Lost though they may have been, coming to grips with the post-World War I, pre-Great Depression world, the so-called Lost Generation would mostly find themselves, ironically, under the tutelage of the very woman who coined the term.
The Lost Generation found its hub in Stein’s home at 27 rue de Fleurus in Paris, with artistic luminaries of the time such as Hemingway, F. Scott Fitzgerald, Pablo Picasso and Ezra Pound regularly attending meetings that would define the modernist artistic movement.
Paris in the early 1900s was itself a hub for artists, regardless of whether or not they were part of Stein’s Lost Generation; when Samuel Beckett found himself living in Paris permanently following a falling out with his mother, he was taken under the wing of another great Irish mind in exile; James Joyce. It was simple: if you were a writer, you should have been in Paris.
It was during a stroll in Paris’s fifth arrondissement during the summer, going from Hemingway’s former place of residence on Rue du Cardinal Lemoine to his former place of work on Rue Descartes, that it struck me: we are the true Lost Generation.

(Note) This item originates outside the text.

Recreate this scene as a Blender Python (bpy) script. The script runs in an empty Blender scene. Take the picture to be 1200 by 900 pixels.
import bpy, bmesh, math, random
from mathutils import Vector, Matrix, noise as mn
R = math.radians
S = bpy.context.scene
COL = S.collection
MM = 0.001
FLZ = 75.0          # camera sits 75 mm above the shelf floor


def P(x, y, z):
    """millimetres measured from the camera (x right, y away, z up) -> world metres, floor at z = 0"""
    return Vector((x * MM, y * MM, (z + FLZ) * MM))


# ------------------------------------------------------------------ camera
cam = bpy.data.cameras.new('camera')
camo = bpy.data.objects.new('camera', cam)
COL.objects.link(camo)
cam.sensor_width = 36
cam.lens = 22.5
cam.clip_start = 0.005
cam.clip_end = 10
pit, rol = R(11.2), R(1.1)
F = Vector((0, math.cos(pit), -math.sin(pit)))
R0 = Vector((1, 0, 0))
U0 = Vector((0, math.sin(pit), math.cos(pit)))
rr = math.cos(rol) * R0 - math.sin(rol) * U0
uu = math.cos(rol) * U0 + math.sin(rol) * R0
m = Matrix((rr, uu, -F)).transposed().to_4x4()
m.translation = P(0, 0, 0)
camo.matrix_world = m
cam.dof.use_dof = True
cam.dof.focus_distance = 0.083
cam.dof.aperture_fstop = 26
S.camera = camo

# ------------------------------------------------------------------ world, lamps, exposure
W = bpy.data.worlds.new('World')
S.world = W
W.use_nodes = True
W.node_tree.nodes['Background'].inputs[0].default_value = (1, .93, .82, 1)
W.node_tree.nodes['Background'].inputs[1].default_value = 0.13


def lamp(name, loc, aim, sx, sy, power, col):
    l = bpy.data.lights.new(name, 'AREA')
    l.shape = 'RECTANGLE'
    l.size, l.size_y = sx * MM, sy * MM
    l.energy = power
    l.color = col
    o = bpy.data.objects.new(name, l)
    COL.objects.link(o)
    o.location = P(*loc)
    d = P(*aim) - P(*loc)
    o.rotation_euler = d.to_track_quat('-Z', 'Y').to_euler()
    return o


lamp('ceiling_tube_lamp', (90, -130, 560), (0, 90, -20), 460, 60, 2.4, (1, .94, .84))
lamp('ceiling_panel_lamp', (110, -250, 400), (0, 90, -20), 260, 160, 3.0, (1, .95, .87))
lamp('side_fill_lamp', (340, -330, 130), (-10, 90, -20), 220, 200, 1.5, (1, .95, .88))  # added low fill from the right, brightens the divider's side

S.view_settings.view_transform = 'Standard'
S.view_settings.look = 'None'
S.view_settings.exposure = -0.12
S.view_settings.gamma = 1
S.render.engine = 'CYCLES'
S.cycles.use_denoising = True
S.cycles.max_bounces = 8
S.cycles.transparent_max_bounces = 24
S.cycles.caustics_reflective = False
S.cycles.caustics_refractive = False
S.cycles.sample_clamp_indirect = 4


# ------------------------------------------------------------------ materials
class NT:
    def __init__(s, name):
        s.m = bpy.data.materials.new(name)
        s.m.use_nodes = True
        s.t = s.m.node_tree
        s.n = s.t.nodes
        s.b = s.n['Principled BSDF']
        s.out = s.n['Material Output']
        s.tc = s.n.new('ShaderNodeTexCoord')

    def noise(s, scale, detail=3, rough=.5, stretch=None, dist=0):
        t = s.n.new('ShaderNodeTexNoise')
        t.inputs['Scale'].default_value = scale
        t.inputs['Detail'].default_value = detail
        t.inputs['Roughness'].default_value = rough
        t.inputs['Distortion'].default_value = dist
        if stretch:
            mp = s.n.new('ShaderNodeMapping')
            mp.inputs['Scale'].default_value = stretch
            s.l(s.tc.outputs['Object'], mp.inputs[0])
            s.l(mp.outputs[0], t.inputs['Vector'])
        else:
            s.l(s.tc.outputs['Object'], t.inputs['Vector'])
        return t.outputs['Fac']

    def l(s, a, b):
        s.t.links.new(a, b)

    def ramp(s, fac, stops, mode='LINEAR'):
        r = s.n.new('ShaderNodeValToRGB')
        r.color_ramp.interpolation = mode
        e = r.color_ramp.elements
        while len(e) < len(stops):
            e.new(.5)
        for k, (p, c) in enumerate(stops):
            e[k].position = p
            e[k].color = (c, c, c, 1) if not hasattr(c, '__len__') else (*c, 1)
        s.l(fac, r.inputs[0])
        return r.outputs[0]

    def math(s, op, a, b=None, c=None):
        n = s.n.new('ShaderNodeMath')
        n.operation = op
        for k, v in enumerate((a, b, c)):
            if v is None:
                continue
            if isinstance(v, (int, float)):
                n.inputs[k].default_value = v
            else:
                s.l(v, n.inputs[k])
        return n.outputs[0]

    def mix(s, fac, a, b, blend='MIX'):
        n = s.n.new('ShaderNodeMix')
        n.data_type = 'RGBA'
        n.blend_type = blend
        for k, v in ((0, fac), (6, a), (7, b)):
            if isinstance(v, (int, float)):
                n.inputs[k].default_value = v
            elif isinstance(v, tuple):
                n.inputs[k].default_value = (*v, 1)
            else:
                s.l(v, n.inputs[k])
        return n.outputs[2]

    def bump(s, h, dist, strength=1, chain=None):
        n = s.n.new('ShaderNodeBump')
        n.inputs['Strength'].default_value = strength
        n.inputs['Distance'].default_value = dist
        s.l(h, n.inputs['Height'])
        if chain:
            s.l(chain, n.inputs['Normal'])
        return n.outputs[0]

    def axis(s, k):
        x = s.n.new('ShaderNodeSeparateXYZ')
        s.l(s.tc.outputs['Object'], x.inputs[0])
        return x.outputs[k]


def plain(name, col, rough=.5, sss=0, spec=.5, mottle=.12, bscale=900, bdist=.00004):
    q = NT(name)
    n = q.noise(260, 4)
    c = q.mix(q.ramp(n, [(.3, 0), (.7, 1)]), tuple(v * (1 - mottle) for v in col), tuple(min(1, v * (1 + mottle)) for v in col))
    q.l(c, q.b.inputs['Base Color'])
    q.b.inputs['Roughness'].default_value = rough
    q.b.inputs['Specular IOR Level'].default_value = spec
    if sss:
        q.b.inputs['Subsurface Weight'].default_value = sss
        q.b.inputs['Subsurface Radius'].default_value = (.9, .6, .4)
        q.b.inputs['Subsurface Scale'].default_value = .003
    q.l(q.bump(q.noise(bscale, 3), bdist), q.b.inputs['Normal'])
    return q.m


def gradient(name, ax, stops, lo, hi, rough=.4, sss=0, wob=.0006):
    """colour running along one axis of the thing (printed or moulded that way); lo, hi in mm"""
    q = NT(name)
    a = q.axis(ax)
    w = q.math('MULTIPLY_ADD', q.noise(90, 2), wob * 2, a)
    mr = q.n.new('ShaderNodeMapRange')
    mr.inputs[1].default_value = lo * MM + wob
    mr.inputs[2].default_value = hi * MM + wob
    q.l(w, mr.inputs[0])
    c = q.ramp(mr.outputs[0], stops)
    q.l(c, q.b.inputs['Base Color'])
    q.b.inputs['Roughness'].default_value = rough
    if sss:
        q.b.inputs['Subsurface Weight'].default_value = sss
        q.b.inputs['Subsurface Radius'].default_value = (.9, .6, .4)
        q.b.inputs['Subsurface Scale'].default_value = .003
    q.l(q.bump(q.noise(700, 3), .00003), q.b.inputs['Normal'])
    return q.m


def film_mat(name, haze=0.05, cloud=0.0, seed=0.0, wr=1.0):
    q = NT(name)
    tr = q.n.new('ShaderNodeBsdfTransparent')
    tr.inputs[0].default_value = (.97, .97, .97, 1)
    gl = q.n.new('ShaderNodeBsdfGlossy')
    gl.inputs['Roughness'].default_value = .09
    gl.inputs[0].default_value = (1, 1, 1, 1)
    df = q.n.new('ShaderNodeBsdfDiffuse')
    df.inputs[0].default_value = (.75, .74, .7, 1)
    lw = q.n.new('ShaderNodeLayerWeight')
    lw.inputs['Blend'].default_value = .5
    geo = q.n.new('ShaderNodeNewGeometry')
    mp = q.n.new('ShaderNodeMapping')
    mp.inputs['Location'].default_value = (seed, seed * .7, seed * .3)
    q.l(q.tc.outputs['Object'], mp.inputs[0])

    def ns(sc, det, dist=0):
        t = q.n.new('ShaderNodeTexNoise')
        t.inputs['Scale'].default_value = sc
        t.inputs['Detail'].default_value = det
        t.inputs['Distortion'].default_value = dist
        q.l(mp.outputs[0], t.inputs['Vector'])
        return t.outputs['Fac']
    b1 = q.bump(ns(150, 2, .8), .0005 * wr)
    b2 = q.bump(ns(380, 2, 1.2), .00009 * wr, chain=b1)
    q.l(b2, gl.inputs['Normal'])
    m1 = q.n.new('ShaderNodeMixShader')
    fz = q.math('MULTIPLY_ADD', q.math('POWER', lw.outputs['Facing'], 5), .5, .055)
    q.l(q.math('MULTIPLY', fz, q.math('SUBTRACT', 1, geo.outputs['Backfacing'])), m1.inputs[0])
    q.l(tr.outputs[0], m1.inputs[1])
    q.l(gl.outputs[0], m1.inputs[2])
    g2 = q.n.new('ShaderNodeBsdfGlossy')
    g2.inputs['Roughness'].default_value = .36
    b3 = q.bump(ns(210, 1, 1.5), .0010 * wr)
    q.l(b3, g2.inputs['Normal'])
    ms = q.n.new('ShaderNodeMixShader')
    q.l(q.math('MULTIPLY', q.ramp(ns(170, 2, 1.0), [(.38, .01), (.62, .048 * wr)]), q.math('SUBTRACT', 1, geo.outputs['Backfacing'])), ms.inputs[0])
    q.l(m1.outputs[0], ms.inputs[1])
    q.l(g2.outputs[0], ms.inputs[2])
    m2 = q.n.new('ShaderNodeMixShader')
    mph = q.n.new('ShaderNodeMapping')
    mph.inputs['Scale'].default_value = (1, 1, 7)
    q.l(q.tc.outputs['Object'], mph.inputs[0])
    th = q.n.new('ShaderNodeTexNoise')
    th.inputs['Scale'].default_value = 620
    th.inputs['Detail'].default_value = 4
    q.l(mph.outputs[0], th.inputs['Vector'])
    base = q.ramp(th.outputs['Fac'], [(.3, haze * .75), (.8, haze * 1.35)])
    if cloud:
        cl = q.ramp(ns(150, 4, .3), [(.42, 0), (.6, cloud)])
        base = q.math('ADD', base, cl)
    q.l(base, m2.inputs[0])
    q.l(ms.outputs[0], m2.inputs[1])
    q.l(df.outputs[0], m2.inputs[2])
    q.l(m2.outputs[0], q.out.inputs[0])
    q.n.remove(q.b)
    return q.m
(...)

Gertrude Stein would probably laugh if she were to read those words, but think about it; the original generation was lost because they came of age during the first World War, while those of us who are of “typical” college age have come of age in a post-9/11 world where peace is nothing but an ideal and a distant memory.
The people who define our Lost Generation can no longer become lost in something like the bustling artistic scene of Paris in the Roaring Twenties because nothing comparable exists today. Regional artistic scenes still exist, such as Chicago’s drill music scene, but the day of people expatriating to create one city as a centre of excellence is over, thanks in no small part to the internet.
A striking image comes to mind of our children, 30 years in the future, scrolling through archived internet forums to see the conversations of our day’s great artistic minds instead of walking the cobbled streets of the fifth arrondissement. While that may lead to a better understanding of how these minds worked as we could record exactly what was said/written (the idea of knowing exactly what was said between Beckett and Joyce is incredibly tantalising), it also eliminates the romantic element of standing outside these places and imagining what was said and done there in years gone by.
Perhaps, like is said in Ecclesiastes, the earth abideth forever and neither we nor they are lost, but battered by the wars and loneliness of the world. One thing is for sure, we are scattered and the internet has eliminated any incentive, other than exploration, to reverse that.